Advanced Ski and Snowboard Terrain

As is typical of volcanoes, most of the black runs can be found in the upper part of the resort. They also tend to be on the peripheries of the ski area so the transport in and out can become rather tedious, especially considering that 2 lifts are required to get in another lap.

The trail map doesn’t different between single and double black diamond runs, so hopefully it’s a fine day so you can scope out a line in one of the nice open bowls.

Expert Skiing Turoa

Short rocky escarpments provide some technical challenge in the form of chutes and drops, pending adequate snow. Piste and off-piste are blurred together, so there’s plenty of room to play. The Organ Pipe Chutes are a favourite even though you’ll potentially find just about anything, from pockets of powder to patches of unforgiving ice, and everything in between – all in the same run!

Turoa Sidecountry & Backcountry

There are two lift accessed sidecountry areas at Turoa. The one on lookers’ left is called Solitude, a splendid wide open slope just beneath Mangaturuturu Glacier.

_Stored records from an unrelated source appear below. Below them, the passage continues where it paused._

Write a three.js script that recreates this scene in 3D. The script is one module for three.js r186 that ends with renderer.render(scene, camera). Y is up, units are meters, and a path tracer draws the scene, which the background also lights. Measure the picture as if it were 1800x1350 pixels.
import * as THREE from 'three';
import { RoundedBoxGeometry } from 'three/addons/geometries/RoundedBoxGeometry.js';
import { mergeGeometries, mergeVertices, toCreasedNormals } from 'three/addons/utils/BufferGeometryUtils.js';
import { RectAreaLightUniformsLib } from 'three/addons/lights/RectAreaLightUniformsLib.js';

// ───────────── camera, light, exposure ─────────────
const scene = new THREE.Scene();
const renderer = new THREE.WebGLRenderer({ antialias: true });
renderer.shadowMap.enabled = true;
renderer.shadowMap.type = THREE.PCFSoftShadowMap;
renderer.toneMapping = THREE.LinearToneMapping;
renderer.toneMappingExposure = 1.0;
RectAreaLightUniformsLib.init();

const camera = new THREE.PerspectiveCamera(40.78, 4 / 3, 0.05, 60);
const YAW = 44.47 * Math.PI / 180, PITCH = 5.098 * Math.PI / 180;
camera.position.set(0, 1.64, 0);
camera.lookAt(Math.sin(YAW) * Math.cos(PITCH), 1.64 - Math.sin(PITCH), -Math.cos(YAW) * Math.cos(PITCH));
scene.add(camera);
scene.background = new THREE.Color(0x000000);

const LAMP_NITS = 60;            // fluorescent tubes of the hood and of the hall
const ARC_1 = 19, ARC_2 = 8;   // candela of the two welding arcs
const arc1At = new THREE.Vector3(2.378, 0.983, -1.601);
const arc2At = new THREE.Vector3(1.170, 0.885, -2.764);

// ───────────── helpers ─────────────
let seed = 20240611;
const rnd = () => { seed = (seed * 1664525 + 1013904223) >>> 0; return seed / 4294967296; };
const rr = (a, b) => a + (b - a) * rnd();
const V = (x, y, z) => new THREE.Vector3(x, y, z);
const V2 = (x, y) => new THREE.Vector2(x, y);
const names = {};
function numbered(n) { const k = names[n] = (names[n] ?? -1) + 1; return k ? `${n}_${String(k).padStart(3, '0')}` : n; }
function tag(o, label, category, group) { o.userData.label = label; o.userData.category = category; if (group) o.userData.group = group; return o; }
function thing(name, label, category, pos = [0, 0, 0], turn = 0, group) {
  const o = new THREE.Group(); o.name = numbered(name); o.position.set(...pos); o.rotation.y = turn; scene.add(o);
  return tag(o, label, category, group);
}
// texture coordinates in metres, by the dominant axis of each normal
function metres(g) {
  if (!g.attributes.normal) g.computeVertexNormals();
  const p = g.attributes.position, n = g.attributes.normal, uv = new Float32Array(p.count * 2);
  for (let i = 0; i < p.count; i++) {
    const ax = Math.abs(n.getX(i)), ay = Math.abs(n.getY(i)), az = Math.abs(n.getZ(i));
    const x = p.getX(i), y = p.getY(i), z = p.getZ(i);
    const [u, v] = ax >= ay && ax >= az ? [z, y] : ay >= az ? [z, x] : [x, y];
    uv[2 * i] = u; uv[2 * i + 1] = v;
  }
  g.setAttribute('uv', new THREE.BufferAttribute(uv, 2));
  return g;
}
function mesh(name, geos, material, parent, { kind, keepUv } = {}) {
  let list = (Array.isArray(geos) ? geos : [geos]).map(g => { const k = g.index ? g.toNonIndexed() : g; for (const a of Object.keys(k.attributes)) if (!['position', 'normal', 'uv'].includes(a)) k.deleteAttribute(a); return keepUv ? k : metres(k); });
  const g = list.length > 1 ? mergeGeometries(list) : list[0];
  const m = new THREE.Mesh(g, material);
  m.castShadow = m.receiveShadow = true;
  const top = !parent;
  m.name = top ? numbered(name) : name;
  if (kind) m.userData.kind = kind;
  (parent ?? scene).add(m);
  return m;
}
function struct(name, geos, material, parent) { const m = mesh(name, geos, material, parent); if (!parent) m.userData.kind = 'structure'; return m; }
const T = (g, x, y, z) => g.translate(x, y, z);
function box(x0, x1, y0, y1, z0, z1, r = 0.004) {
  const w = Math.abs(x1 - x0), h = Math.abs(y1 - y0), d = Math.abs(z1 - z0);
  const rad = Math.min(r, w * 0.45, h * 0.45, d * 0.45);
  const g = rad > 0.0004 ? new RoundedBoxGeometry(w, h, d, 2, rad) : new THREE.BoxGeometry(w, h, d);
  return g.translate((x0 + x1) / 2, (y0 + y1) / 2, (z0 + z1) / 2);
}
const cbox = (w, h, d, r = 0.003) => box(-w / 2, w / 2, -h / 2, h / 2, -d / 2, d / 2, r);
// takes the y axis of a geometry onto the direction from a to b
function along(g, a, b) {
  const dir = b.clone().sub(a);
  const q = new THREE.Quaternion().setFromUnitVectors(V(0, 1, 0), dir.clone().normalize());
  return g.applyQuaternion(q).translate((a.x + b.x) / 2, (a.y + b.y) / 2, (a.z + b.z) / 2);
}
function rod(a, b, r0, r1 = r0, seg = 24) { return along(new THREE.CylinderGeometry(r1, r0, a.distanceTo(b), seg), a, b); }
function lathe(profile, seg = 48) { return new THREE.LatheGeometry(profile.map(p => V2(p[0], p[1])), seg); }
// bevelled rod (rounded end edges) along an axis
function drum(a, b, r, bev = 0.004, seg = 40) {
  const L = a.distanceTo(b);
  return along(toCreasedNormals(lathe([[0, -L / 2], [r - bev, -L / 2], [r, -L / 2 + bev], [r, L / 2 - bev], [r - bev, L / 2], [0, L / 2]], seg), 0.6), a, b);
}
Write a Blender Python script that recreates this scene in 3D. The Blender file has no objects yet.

It offers nearly 700 vertical metres of skiing and riding bliss.

Glacier (lookers’ right) is a bit trickier. It involves a decent traverse from the top of High Noon Express, and it’s easy to overshoot the exit and end up way below the car park.

And on a nice weather day it is possible to hike (or tramp as the kiwis like to say) up above the lifts. This upper part of the mountain is sacred (not sure why the lower part isn’t) so you’re not supposed to go up there, but lots of people do. A vertical ascent of 470 metres (roughly 60 minutes if you’re fit) will take you to the Mount Ruapehu crater lake where you can take a picture, have a snack, ponder life’s many little questions, all in blissful solitude, then ski or board back down to the ski field. Wicked eh?

As with all ski resorts, the backcountry areas are not patrolled or avalanche controlled, and you should always be kitted out with avalanche gear and ski or ride with at least one buddy.